AVAILABLE RECORDS

################

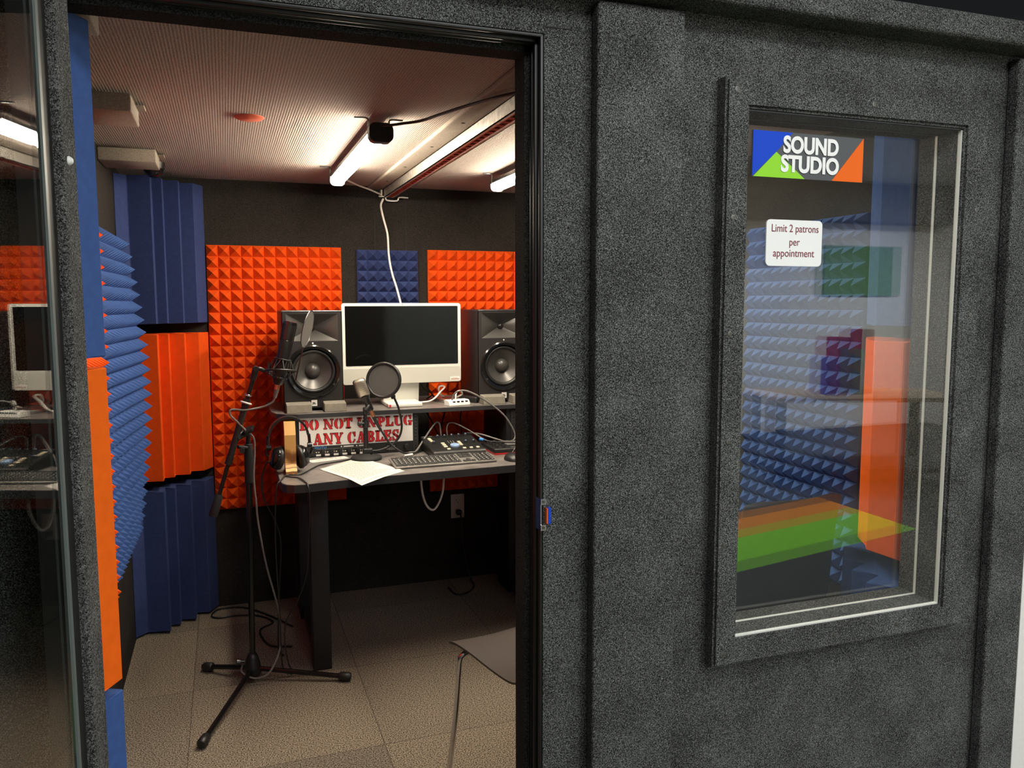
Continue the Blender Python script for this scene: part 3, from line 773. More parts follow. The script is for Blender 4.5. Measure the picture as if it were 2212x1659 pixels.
    for a in (215, 325):
        x, z = 0.103*math.cos(math.radians(a)), 0.103*math.sin(math.radians(a))
        bm = new(); lathe(bm, [(0, -0.002), (0.004, -0.002), (0.005, 0)], P(x, zc+z, -0.0125), (0, 1, 0), 12); obj('ring_screw', bm, M['dark_chrome'], t, 40)
    bm = new(); lathe(bm, [(0, -0.002), (0.003, -0.0015), (0.0035, 0)], P(0, 0.2785, 0), (0, 1, 0), 12); obj('power_light', bm, M['white'], t, 40)
    bm = new(); prism(bm, [(cx-0.012, zb+0.008), (cx+0.012, zb+0.008), (cx+0.012, zb+0.034), (cx-0.012, zb+0.034)], yf-0.003, yf, 'y'); b = obj('badge', bm, M['white'], t, label='white maker badge')
    obj('lettering', text_bm('JBL', 0.0125, cx, yf-0.0035, zb+0.016, 0.0004, 0.0004), M['black_ink'], b)
    return t
SPY = 3.53
speaker(0.352, SPY, 1.003, 'black two-way studio speaker on the shelf behind the big boom microphone')
speaker(1.218, SPY, 1.003, 'black two-way studio speaker on the shelf, half hidden by the door jamb')
def pad(x0, x1, label):
    bm = new()
    prism(bm, [(3.462, ST), (3.80, ST), (3.80, ST+0.013), (3.525, ST+0.013), (3.525, ST+0.042), (3.468, ST+0.036)], x0, x1, 'x')
    bmesh.ops.bevel(bm, geom=bm.edges[:], offset=0.002, segments=1, affect='EDGES')
    tag(obj('foam_pad', bm, M['grey_foam'], origin=((x0+x1)/2, 3.6, ST)), label, 'foam pad', 'foam pads under the speakers')
pad(0.232, 0.336, 'grey foam pad under the screen-side speaker row, farthest from the screen and beside the headphones')
pad(0.388, 0.480, 'grey foam pad under the speaker, on the side next to the computer screen')
pad(1.098, 1.202, 'grey foam pad under the half hidden speaker, beside the small white hub')
pad(1.240, 1.335, 'grey foam pad under the half hidden speaker, cut by the door jamb')

# ------------------------------------------------------------------ all-in-one computer
t = thing('desktop_computer', 'pale silver all-in-one computer with black screen on the desk shelf', 'computer', (0.757, 3.66, ST))
cy = 3.60
x0, x1, z0, z1 = 0.486, 1.030, 1.089, 1.452
bm = new(); prism(bm, roundrect(x0, z0, x1, z1, 0.012), cy, cy+0.012, 'y'); obj('housing', bm, M['white_alu'], t)
bm = new(); prism(bm, roundrect(x0+0.014, z0+0.084, x1-0.014, z1-0.013, 0.003), cy-0.0012, cy+0.001, 'y'); obj('screen', bm, M['screen'], t)
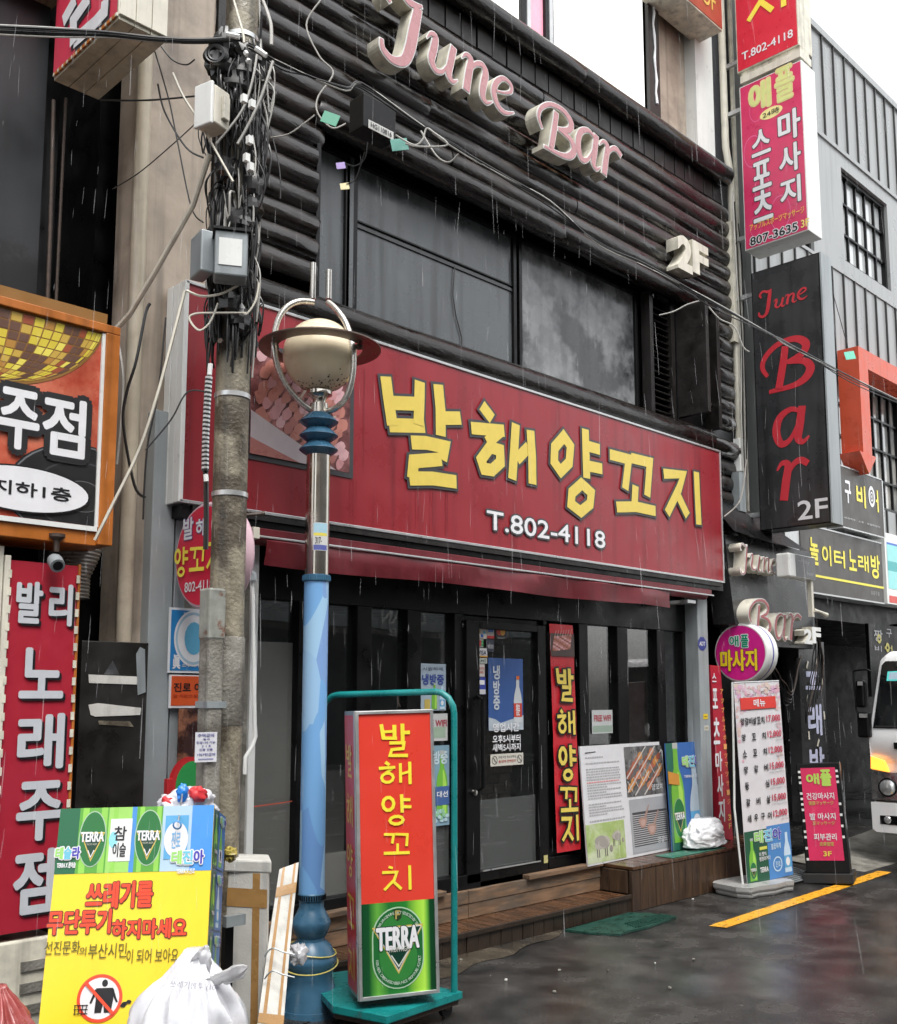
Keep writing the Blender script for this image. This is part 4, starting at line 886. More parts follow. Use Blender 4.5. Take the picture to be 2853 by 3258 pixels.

################

WORK REQUIRED
Reproduce every record above exactly, omitting the pictures.

REPLY TO THE EXERCISE
Continue the Blender Python script for this scene: part 3, from line 773. More parts follow. The script is for Blender 4.5. Measure the picture as if it were 2212x1659 pixels.
    for a in (215, 325):
        x, z = 0.103*math.cos(math.radians(a)), 0.103*math.sin(math.radians(a))
        bm = new(); lathe(bm, [(0, -0.002), (0.004, -0.002), (0.005, 0)], P(x, zc+z, -0.0125), (0, 1, 0), 12); obj('ring_screw', bm, M['dark_chrome'], t, 40)
    bm = new(); lathe(bm, [(0, -0.002), (0.003, -0.0015), (0.0035, 0)], P(0, 0.2785, 0), (0, 1, 0), 12); obj('power_light', bm, M['white'], t, 40)
    bm = new(); prism(bm, [(cx-0.012, zb+0.008), (cx+0.012, zb+0.008), (cx+0.012, zb+0.034), (cx-0.012, zb+0.034)], yf-0.003, yf, 'y'); b = obj('badge', bm, M['white'], t, label='white maker badge')
    obj('lettering', text_bm('JBL', 0.0125, cx, yf-0.0035, zb+0.016, 0.0004, 0.0004), M['black_ink'], b)
    return t
SPY = 3.53
speaker(0.352, SPY, 1.003, 'black two-way studio speaker on the shelf behind the big boom microphone')
speaker(1.218, SPY, 1.003, 'black two-way studio speaker on the shelf, half hidden by the door jamb')
def pad(x0, x1, label):
    bm = new()
    prism(bm, [(3.462, ST), (3.80, ST), (3.80, ST+0.013), (3.525, ST+0.013), (3.525, ST+0.042), (3.468, ST+0.036)], x0, x1, 'x')
    bmesh.ops.bevel(bm, geom=bm.edges[:], offset=0.002, segments=1, affect='EDGES')
    tag(obj('foam_pad', bm, M['grey_foam'], origin=((x0+x1)/2, 3.6, ST)), label, 'foam pad', 'foam pads under the speakers')
pad(0.232, 0.336, 'grey foam pad under the screen-side speaker row, farthest from the screen and beside the headphones')
pad(0.388, 0.480, 'grey foam pad under the speaker, on the side next to the computer screen')
pad(1.098, 1.202, 'grey foam pad under the half hidden speaker, beside the small white hub')
pad(1.240, 1.335, 'grey foam pad under the half hidden speaker, cut by the door jamb')

# ------------------------------------------------------------------ all-in-one computer
t = thing('desktop_computer', 'pale silver all-in-one computer with black screen on the desk shelf', 'computer', (0.757, 3.66, ST))
cy = 3.60
x0, x1, z0, z1 = 0.486, 1.030, 1.089, 1.452
bm = new(); prism(bm, roundrect(x0, z0, x1, z1, 0.012), cy, cy+0.012, 'y'); obj('housing', bm, M['white_alu'], t)
bm = new(); prism(bm, roundrect(x0+0.014, z0+0.084, x1-0.014, z1-0.013, 0.003), cy-0.0012, cy+0.001, 'y'); obj('screen', bm, M['screen'], t)
Keep writing the Blender script for this image. This is part 4, starting at line 886. More parts follow. Use Blender 4.5. Take the picture to be 2853 by 3258 pixels.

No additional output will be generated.